October 21, 2015 at 1:14 PM

The Volkswagen emissions scandal is not the first major scandal to affect the automobile industry worldwide, nor the biggest, nor the most costly.

Over the last 35 years Chrysler, Toyota, Ford, Honda, Nissan, Mitsubishi, General Motors, Mazda, Suzuki, Subaru, and Isuzu have all had to recall cars with major safety issues, often due to the use of inferior (cheaper) parts. Many millions of cars have had to be recalled, and death or injury was the price paid by many of those car owners. So if no-one is known to have died as a direct result of VW’s scheming, what makes the scandal such a big deal?

Calculated Deception

Just that, scheming; it was a deliberate attempt by VW to hoodwink the environmental agencies of the world into believing exhaust emissions across the range of Volkswagen’s diesel vehicles were well within the emission levels laid down by respective agencies.

The deception was initially discovered by the Environmental Protection Agency (EPA) in America.
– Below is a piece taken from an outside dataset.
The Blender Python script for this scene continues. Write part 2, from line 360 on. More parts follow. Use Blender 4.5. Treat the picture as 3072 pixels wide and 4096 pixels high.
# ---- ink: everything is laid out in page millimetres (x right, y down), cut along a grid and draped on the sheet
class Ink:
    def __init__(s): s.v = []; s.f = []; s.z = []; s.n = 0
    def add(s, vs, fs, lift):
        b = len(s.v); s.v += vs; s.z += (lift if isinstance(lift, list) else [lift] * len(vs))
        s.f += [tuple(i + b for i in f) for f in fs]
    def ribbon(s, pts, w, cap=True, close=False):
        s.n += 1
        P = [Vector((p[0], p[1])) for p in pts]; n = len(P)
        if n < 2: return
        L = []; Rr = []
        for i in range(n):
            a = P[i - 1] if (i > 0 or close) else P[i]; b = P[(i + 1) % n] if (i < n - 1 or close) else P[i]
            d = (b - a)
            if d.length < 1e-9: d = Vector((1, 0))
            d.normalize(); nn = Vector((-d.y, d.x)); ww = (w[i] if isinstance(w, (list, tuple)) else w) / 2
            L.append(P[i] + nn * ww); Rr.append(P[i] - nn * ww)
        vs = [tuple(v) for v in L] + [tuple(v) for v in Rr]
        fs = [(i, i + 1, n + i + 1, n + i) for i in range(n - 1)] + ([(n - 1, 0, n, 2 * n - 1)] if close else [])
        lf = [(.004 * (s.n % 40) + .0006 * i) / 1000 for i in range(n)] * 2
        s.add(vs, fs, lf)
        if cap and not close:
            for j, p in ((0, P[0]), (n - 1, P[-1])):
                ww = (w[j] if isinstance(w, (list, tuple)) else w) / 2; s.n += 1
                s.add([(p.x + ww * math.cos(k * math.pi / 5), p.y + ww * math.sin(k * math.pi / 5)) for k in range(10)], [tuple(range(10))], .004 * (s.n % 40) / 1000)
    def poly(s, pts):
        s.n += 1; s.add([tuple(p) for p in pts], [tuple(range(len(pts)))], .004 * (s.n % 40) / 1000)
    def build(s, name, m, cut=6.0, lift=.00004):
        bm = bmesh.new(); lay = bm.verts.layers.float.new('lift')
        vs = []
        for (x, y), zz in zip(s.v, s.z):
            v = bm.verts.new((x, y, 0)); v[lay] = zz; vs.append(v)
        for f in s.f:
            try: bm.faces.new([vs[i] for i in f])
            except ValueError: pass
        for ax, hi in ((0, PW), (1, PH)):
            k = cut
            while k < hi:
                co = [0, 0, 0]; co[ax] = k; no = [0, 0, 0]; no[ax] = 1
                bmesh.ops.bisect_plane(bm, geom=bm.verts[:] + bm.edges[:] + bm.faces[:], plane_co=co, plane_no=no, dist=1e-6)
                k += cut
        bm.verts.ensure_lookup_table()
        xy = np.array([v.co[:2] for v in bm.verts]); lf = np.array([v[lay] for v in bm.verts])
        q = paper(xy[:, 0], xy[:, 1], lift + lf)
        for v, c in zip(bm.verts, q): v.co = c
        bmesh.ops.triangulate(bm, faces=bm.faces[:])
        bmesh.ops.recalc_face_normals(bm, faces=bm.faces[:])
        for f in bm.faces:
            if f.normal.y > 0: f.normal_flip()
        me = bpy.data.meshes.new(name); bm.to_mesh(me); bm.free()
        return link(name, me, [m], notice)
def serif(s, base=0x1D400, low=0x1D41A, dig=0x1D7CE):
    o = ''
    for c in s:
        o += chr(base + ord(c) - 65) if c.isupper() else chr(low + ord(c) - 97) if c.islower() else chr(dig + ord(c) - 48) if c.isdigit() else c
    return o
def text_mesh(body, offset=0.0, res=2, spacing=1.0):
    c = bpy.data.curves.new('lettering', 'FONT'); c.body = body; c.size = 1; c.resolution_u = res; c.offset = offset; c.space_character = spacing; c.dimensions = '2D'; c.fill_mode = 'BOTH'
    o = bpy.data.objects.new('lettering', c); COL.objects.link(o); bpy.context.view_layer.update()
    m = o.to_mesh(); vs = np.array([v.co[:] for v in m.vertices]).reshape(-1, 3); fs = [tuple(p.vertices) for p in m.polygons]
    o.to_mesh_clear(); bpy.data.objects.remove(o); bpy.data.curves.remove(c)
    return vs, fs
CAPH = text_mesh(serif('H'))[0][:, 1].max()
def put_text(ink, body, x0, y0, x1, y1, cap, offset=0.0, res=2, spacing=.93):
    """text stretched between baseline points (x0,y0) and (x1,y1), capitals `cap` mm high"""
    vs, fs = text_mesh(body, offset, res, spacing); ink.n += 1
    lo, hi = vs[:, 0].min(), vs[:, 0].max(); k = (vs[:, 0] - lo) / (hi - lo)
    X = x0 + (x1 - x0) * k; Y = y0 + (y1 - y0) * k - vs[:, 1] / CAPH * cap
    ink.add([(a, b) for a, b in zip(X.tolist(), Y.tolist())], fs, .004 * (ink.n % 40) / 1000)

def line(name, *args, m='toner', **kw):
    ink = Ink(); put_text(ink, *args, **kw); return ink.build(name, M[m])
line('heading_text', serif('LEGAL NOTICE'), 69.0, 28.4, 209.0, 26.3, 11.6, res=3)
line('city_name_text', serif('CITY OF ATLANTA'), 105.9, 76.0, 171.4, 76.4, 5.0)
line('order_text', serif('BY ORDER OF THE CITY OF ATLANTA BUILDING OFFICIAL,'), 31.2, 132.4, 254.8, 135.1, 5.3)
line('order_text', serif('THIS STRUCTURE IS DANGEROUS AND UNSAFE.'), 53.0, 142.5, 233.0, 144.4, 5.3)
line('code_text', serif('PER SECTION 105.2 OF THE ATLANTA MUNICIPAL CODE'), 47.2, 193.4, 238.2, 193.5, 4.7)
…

The agency believed nearly 500,000 diesel models in the US were involved, including the Audi A3. However, as the extent of the fraud began to unravel, VW admitted to 11 million vehicles being involved worldwide, 8 million of them in Europe. 

How did it work

It is believed some additional programming, or new piece of software was added to the diesel engines on-board management system, which could detect when the vehicle was being tested on a rolling road. 

Although no-one’s confirming it; investigations suggest that sensors on the speedometer and steering wheel, and air pressure sensors, relay data to the management computer. The computer then recognises certain aspects of test conditions, steering wheel position, fixed engine speed, and switches to test mode, altering the engine conditions to minimise emissions. With testing completed and the vehicle back on the road, the computer switches back to road mode increasing engine performance...and exhaust emissions.

When the scam was discovered, true results showed nitrogen oxide emissions to be 40 times higher than those laid down by the EPA. 

Expensive times ahead for Volkswagen

VW have set aside $7.5 billion to cover the 500,000 recalled vehicles in the US. And that’s just the start. The environment agency can impart a fine of up to $37,500 for each vehicle recalled, which totals nearly $18 billion. Then there’s the possibility of being charged with criminal action – and that’s just in the US.

The Scandal Spreads

Since the US first rang the alarm bells, countries across the world have been voicing concerns. With Europe being VW’s most lucrative market for diesel cars, Italy, France, the UK, and Germany have all started their own investigations, as well as South Korea and Canada. At this time though, no-one seems to know how to approach the problem. While some countries believe it should be on a country by country basis, France’s finance minister believes there should be a Europe-wide investigation.

At the present time it is only the US and Germany who have gone as far as recalling the affected vehicles. The US has some 500,000 vehicles being recalled and Germany is quoting nearly 2.5 million. 

The UK’s Involvement

Paul Willis, the UK boss of Volkswagen has appeared before a committee of MP’s and maintains 400,000 UK Volkswagens will need to be recalled for engine management, and engine modifications. The recall is expected to begin January 2016 and could take over 12 months. 

Is Your Volkswagen Affected

It has been estimated that between 10 and 11 million VW cars and commercial vehicles worldwide are affected by the defeat device. Built between 2009 and 2015, they all use the EA 189 diesel engine. 

The easiest way to check if your vehicle is affected is look through your Volkswagen V5C documents and service log. If your car is fitted with the EA 189 diesel engine then the chances are you can expect a recall. Confirmation can be obtained from the VW UK customer care centre.